Sunday, April 19, 2009

Judge not lest ye be judged?

I'm generally not a big fan of vindictiveness...the entertainment value of stringing the rascals up on lampposts after you've thrown them out is probably outweighed by the additional evasions and maneuvers that sort of policy induces. But the case of Judge Bybee (HT Uncommon Priors) finds me just a little bit bloodthirsty.

It's not easy going out into the world as a German. Even if you were born well past all the atrocities, and even your parents were merely children at the time, you are still faced with the prototype of the sadistic villain being the sadistic German. This makes it especially painful when your new adopted country stakes out the position that (non-consensual - I have no beef with the consensual kind) torture is really OK when it seems necessary or useful.

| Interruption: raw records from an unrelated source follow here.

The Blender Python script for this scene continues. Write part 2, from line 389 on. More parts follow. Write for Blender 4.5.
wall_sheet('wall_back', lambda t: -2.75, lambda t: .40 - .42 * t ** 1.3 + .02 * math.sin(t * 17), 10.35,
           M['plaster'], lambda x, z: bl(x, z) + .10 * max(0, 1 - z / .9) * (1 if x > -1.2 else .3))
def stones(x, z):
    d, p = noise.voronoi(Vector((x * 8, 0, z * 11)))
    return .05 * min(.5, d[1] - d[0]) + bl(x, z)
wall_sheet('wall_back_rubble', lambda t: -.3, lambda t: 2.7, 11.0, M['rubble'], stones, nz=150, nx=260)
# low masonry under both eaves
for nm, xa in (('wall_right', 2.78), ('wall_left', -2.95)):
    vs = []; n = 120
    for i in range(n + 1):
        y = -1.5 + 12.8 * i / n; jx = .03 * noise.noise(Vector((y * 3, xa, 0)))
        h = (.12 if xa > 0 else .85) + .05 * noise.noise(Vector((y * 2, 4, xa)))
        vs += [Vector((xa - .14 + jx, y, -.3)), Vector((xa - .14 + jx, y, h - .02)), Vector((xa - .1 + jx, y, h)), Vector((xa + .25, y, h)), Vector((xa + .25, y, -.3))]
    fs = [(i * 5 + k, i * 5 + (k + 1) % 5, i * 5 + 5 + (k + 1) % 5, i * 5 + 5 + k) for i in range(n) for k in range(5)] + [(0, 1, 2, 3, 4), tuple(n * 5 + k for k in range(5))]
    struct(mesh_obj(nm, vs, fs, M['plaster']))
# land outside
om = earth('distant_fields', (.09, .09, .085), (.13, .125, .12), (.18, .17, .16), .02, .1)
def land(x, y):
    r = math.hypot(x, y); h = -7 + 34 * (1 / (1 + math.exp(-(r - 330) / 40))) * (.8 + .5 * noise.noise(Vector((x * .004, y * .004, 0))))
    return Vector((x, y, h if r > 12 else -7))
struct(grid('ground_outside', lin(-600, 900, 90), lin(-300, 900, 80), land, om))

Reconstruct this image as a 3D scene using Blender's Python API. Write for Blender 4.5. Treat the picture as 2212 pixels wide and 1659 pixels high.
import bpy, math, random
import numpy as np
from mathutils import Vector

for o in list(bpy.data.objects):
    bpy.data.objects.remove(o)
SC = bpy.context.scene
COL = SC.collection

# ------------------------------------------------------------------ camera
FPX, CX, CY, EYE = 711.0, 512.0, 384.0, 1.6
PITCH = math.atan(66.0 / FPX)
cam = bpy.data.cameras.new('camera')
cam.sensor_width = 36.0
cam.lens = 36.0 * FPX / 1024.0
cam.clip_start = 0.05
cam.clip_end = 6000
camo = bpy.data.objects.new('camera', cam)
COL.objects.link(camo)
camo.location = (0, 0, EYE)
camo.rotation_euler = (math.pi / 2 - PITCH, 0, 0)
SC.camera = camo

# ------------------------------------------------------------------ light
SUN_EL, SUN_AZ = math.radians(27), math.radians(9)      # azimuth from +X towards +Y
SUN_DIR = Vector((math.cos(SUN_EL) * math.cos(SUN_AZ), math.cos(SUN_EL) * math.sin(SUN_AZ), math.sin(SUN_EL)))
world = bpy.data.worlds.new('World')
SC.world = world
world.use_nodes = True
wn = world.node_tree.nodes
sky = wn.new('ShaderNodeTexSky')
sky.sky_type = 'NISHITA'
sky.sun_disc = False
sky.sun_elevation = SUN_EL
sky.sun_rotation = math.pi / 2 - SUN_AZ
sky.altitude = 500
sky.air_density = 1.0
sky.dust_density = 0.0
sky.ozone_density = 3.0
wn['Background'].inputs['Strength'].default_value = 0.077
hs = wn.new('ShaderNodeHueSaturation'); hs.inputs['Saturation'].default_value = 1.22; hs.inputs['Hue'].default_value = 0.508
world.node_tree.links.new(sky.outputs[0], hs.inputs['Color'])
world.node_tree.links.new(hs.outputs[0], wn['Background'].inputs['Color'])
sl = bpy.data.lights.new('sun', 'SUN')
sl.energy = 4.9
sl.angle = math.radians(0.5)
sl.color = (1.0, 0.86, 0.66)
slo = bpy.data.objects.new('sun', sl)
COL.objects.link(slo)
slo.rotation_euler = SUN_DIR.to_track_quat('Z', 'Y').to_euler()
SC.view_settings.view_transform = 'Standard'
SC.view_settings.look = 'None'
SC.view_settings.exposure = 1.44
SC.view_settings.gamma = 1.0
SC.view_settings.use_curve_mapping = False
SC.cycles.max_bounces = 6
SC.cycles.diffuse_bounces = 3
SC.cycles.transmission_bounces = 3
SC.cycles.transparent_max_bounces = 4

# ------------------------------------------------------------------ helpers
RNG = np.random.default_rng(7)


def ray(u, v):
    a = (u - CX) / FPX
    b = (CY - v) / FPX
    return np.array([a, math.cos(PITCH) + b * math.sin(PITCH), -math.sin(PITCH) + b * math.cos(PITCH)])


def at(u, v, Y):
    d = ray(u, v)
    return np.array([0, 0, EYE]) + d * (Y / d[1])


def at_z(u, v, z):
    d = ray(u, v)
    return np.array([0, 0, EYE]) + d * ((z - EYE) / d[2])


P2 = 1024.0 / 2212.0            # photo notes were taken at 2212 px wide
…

I don't know if the man is merely a well-meaning fool, but when Ackerman writes
Under the Constitution, impeachment requires a finding of "high crimes and misdemeanors." This is a high standard. Although Bybee's opinion fails minimum tests of legal competence, he may have acted in good faith. This should protect him from conviction. But his legal distortions might also be evidence of the abdication of his fundamental legal responsibilities. Instead of engaging in a good-faith interpretation of the War Crimes Act and the Geneva Conventions, he may have merely been responding to political pressures from the White House to liberate the CIA and the military from the rule of law.

Bybee should, of course, be given a full opportunity to clarify this matter at the impeachment proceedings. But at present, his only public explanation is his extravagant appeal to executive privilege. This cannot suffice. He should be required to take personal responsibility for his actions and explain why they don't make him into a systematic enabler of the war crimes that have disgraced America.

he has a point. I'd like to see the matter at least considered.